*Written instruction*. Without including the pictures, copy out every line below.

*Data lines*.
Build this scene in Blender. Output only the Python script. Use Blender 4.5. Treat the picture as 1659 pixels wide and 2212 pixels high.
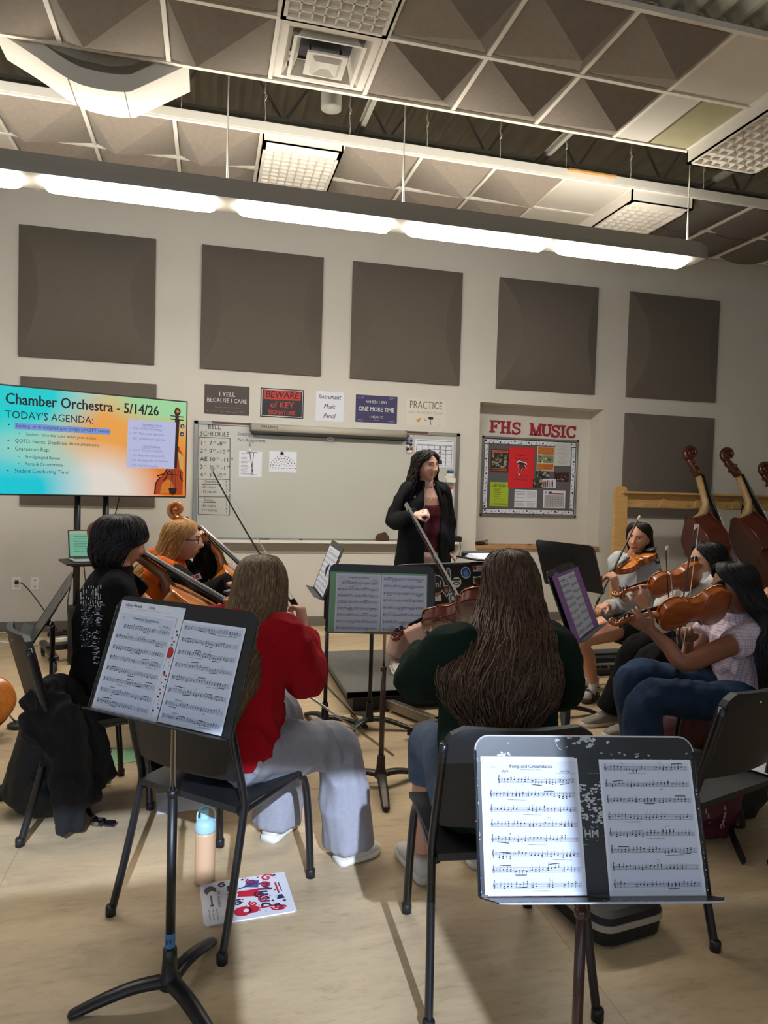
import bpy, math, random
from mathutils import Vector, Matrix, noise, Quaternion
V=Vector
for _o in list(bpy.data.objects): bpy.data.objects.remove(_o)
SC=bpy.context.scene; COL=SC.collection
R=math.radians; PI=math.pi
# ---------------------------------------------------------------- camera
FPX,CXP,CYP=1491.882,829.5,1106.0
YAW,PITCH,ROLL,CAMH=-0.2479,-0.0385,0.0290,1.5088
_f=V((-math.sin(YAW)*math.cos(PITCH),math.cos(YAW)*math.cos(PITCH),math.sin(PITCH)))
_r=V((math.cos(YAW),math.sin(YAW),0)); _u=_r.cross(_f)
CR=_r*math.cos(ROLL)+_u*math.sin(ROLL); CU=-_r*math.sin(ROLL)+_u*math.cos(ROLL); CF=_f
CP=V((0,0,CAMH))
cam=bpy.data.objects.new('camera',bpy.data.cameras.new('camera')); COL.objects.link(cam)
cam.matrix_world=Matrix(((CR.x,CU.x,-CF.x,0),(CR.y,CU.y,-CF.y,0),(CR.z,CU.z,-CF.z,CAMH),(0,0,0,1)))
cam.data.sensor_width=36; cam.data.lens=FPX/2212*36; cam.data.clip_start=.05
SC.camera=cam
def ray(px,py): return CR*((px-CXP)/FPX)-CU*((py-CYP)/FPX)+CF
def W(px,py,y):
    d=ray(px,py); return CP+d*(y/d.y)
def F(px,py,z=0.0):
    d=ray(px,py); return CP+d*((z-CAMH)/d.z)
# ---------------------------------------------------------------- view, world, sun
SC.view_settings.view_transform='Standard'; SC.view_settings.look='None'
SC.view_settings.exposure=0.0; SC.view_settings.gamma=1.0; SC.view_settings.use_curve_mapping=False
SC.cycles.use_denoising=True; SC.cycles.max_bounces=8; SC.cycles.diffuse_bounces=5
SC.cycles.sample_clamp_indirect=6
wd=bpy.data.worlds.new('world'); SC.world=wd; wd.use_nodes=True
wd.node_tree.nodes['Background'].inputs[0].default_value=(.55,.74,1,1)
wd.node_tree.nodes['Background'].inputs[1].default_value=3.2
SUN_T=0.6
sun=bpy.data.lights.new('sun','SUN'); sun.energy=5.4; sun.color=(.66,.78,1.0); sun.angle=R(.6)
so=bpy.data.objects.new('sun',sun); COL.objects.link(so); so.location=(0,-8,7)
so.rotation_euler=V((0,1,-SUN_T)).to_track_quat('-Z','Y').to_euler()
PENDANT_E=49.0      # emission of the pendant's lenses
PENDANT_UP=17.5
FILL_E=4.2          # added fill pendant behind the camera
# ---------------------------------------------------------------- colours and materials
def srgb(h):
    h=h.lstrip('#'); o=[]
    for i in (0,2,4):
        c=int(h[i:i+2],16)/255; o.append(c/12.92 if c<=.04045 else ((c+.055)/1.055)**2.4)
    return (*o,1)
class NT:
    def __init__(s,m): s.t=m.node_tree; s.n=s.t.nodes; s.l=s.t.links; s.b=s.n['Principled BSDF']
    def new(s,t,**k):
        n=s.n.new(t)
        for a,b in k.items():
            if a[:2]=='i_': n.inputs[int(a[2:])].default_value=b
            else: setattr(n,a,b)
        return n
    def link(s,a,b): s.l.new(a,b)
    def ramp(s,fac,stops):
        r=s.n.new('ShaderNodeValToRGB'); e=r.color_ramp.elements
        while len(e)<len(stops): e.new(.5)
        for q,(p,c) in zip(e,stops): q.position=p; q.color=srgb(c) if isinstance(c,str) else c
        s.link(fac,r.inputs[0]); return r.outputs[0]
MATS={}
def mat(name,col,rough=.6,metal=0,var=0,scale=8,bump=0,bscale=60,stretch=None,sheen=0,coat=0,emit=None,es=1,spec=None,col2=None,rand=0):
    """principled material; var = value noise, col2 = second colour mixed by noise, rand = per-island brightness spread"""
    if name in MATS: return MATS[name]
    m=bpy.data.materials.new(name); m.use_nodes=True; MATS[name]=m; t=NT(m); b=t.b
    c=srgb(col) if isinstance(col,str) else col
    b.inputs['Base Color'].default_value=c; b.inputs['Roughness'].default_value=rough; b.inputs['Metallic'].default_value=metal
    if spec is not None: b.inputs['Specular IOR Level'].default_value=spec
    if sheen: b.inputs['Sheen Weight'].default_value=sheen; b.inputs['Sheen Roughness'].default_value=.5
    if coat: b.inputs['Coat Weight'].default_value=coat; b.inputs['Coat Roughness'].default_value=.12
    if emit is not None:
        b.inputs['Emission Color'].default_value=srgb(emit) if isinstance(emit,str) else emit; b.inputs['Emission Strength'].default_value=es
    m.diffuse_color=c
    vec=None
    if var or bump or col2:
        tc=t.new('ShaderNodeTexCoord'); vec=tc.outputs['Object']
        if stretch:
            mp=t.new('ShaderNodeMapping'); mp.inputs['Scale'].default_value=stretch; t.link(vec,mp.inputs[0]); vec=mp.outputs[0]
    out=None
    if var or col2:
        n=t.new('ShaderNodeTexNoise'); n.inputs['Scale'].default_value=scale; n.inputs['Detail'].default_value=5; t.link(vec,n.inputs['Vector'])
        if col2: out=t.ramp(n.outputs[0],[(.35,c),(.65,col2)])
        else:
            lo=tuple(max(0,x*(1-var)) for x in c[:3])+(1,); hi=tuple(min(1,x*(1+var)) for x in c[:3])+(1,)
            out=t.ramp(n.outputs[0],[(.3,lo),(.7,hi)])
    if rand:
        g=t.new('ShaderNodeNewGeometry'); h=t.new('ShaderNodeHueSaturation')
        mr=t.new('ShaderNodeMapRange'); mr.inputs['To Min'].default_value=1-rand; mr.inputs['To Max'].default_value=1+rand
        t.link(g.outputs['Random Per Island'],mr.inputs[0]); t.link(mr.outputs[0],h.inputs['Value'])
        if out: t.link(out,h.inputs['Color'])
        else: h.inputs['Color'].default_value=c
        out=h.outputs[0]
    if out: t.link(out,b.inputs['Base Color'])
    if bump:
        n=t.new('ShaderNodeTexNoise'); n.inputs['Scale'].default_value=bscale; n.inputs['Detail'].default_value=4; t.link(vec,n.inputs['Vector'])
        bp=t.new('ShaderNodeBump'); bp.inputs['Strength'].default_value=bump; bp.inputs['Distance'].default_value=.01
        t.link(n.outputs[0],bp.inputs['Height']); t.link(bp.outputs[0],b.inputs['Normal'])
    return m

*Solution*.
Build this scene in Blender. Output only the Python script. Use Blender 4.5. Treat the picture as 1659 pixels wide and 2212 pixels high.
import bpy, math, random
from mathutils import Vector, Matrix, noise, Quaternion
V=Vector
for _o in list(bpy.data.objects): bpy.data.objects.remove(_o)
SC=bpy.context.scene; COL=SC.collection
R=math.radians; PI=math.pi
# ---------------------------------------------------------------- camera
FPX,CXP,CYP=1491.882,829.5,1106.0
YAW,PITCH,ROLL,CAMH=-0.2479,-0.0385,0.0290,1.5088
_f=V((-math.sin(YAW)*math.cos(PITCH),math.cos(YAW)*math.cos(PITCH),math.sin(PITCH)))
_r=V((math.cos(YAW),math.sin(YAW),0)); _u=_r.cross(_f)
CR=_r*math.cos(ROLL)+_u*math.sin(ROLL); CU=-_r*math.sin(ROLL)+_u*math.cos(ROLL); CF=_f
CP=V((0,0,CAMH))
cam=bpy.data.objects.new('camera',bpy.data.cameras.new('camera')); COL.objects.link(cam)
cam.matrix_world=Matrix(((CR.x,CU.x,-CF.x,0),(CR.y,CU.y,-CF.y,0),(CR.z,CU.z,-CF.z,CAMH),(0,0,0,1)))
cam.data.sensor_width=36; cam.data.lens=FPX/2212*36; cam.data.clip_start=.05
SC.camera=cam
def ray(px,py): return CR*((px-CXP)/FPX)-CU*((py-CYP)/FPX)+CF
def W(px,py,y):
    d=ray(px,py); return CP+d*(y/d.y)
def F(px,py,z=0.0):
    d=ray(px,py); return CP+d*((z-CAMH)/d.z)
# ---------------------------------------------------------------- view, world, sun
SC.view_settings.view_transform='Standard'; SC.view_settings.look='None'
SC.view_settings.exposure=0.0; SC.view_settings.gamma=1.0; SC.view_settings.use_curve_mapping=False
SC.cycles.use_denoising=True; SC.cycles.max_bounces=8; SC.cycles.diffuse_bounces=5
SC.cycles.sample_clamp_indirect=6
wd=bpy.data.worlds.new('world'); SC.world=wd; wd.use_nodes=True
wd.node_tree.nodes['Background'].inputs[0].default_value=(.55,.74,1,1)
wd.node_tree.nodes['Background'].inputs[1].default_value=3.2
SUN_T=0.6
sun=bpy.data.lights.new('sun','SUN'); sun.energy=5.4; sun.color=(.66,.78,1.0); sun.angle=R(.6)
so=bpy.data.objects.new('sun',sun); COL.objects.link(so); so.location=(0,-8,7)
so.rotation_euler=V((0,1,-SUN_T)).to_track_quat('-Z','Y').to_euler()
PENDANT_E=49.0      # emission of the pendant's lenses
PENDANT_UP=17.5
FILL_E=4.2          # added fill pendant behind the camera
# ---------------------------------------------------------------- colours and materials
def srgb(h):
    h=h.lstrip('#'); o=[]
    for i in (0,2,4):
        c=int(h[i:i+2],16)/255; o.append(c/12.92 if c<=.04045 else ((c+.055)/1.055)**2.4)
    return (*o,1)
class NT:
    def __init__(s,m): s.t=m.node_tree; s.n=s.t.nodes; s.l=s.t.links; s.b=s.n['Principled BSDF']
    def new(s,t,**k):
        n=s.n.new(t)
        for a,b in k.items():
            if a[:2]=='i_': n.inputs[int(a[2:])].default_value=b
            else: setattr(n,a,b)
        return n
    def link(s,a,b): s.l.new(a,b)
    def ramp(s,fac,stops):
        r=s.n.new('ShaderNodeValToRGB'); e=r.color_ramp.elements
        while len(e)<len(stops): e.new(.5)
        for q,(p,c) in zip(e,stops): q.position=p; q.color=srgb(c) if isinstance(c,str) else c
        s.link(fac,r.inputs[0]); return r.outputs[0]
MATS={}
def mat(name,col,rough=.6,metal=0,var=0,scale=8,bump=0,bscale=60,stretch=None,sheen=0,coat=0,emit=None,es=1,spec=None,col2=None,rand=0):
    """principled material; var = value noise, col2 = second colour mixed by noise, rand = per-island brightness spread"""
    if name in MATS: return MATS[name]
    m=bpy.data.materials.new(name); m.use_nodes=True; MATS[name]=m; t=NT(m); b=t.b
    c=srgb(col) if isinstance(col,str) else col
    b.inputs['Base Color'].default_value=c; b.inputs['Roughness'].default_value=rough; b.inputs['Metallic'].default_value=metal
    if spec is not None: b.inputs['Specular IOR Level'].default_value=spec
    if sheen: b.inputs['Sheen Weight'].default_value=sheen; b.inputs['Sheen Roughness'].default_value=.5
    if coat: b.inputs['Coat Weight'].default_value=coat; b.inputs['Coat Roughness'].default_value=.12
    if emit is not None:
        b.inputs['Emission Color'].default_value=srgb(emit) if isinstance(emit,str) else emit; b.inputs['Emission Strength'].default_value=es
    m.diffuse_color=c
    vec=None
    if var or bump or col2:
        tc=t.new('ShaderNodeTexCoord'); vec=tc.outputs['Object']
        if stretch:
            mp=t.new('ShaderNodeMapping'); mp.inputs['Scale'].default_value=stretch; t.link(vec,mp.inputs[0]); vec=mp.outputs[0]
    out=None
    if var or col2:
        n=t.new('ShaderNodeTexNoise'); n.inputs['Scale'].default_value=scale; n.inputs['Detail'].default_value=5; t.link(vec,n.inputs['Vector'])
        if col2: out=t.ramp(n.outputs[0],[(.35,c),(.65,col2)])
        else:
            lo=tuple(max(0,x*(1-var)) for x in c[:3])+(1,); hi=tuple(min(1,x*(1+var)) for x in c[:3])+(1,)
            out=t.ramp(n.outputs[0],[(.3,lo),(.7,hi)])
    if rand:
        g=t.new('ShaderNodeNewGeometry'); h=t.new('ShaderNodeHueSaturation')
        mr=t.new('ShaderNodeMapRange'); mr.inputs['To Min'].default_value=1-rand; mr.inputs['To Max'].default_value=1+rand
        t.link(g.outputs['Random Per Island'],mr.inputs[0]); t.link(mr.outputs[0],h.inputs['Value'])
        if out: t.link(out,h.inputs['Color'])
        else: h.inputs['Color'].default_value=c
        out=h.outputs[0]
    if out: t.link(out,b.inputs['Base Color'])
    if bump:
        n=t.new('ShaderNodeTexNoise'); n.inputs['Scale'].default_value=bscale; n.inputs['Detail'].default_value=4; t.link(vec,n.inputs['Vector'])
        bp=t.new('ShaderNodeBump'); bp.inputs['Strength'].default_value=bump; bp.inputs['Distance'].default_value=.01
        t.link(n.outputs[0],bp.inputs['Height']); t.link(bp.outputs[0],b.inputs['Normal'])
    return m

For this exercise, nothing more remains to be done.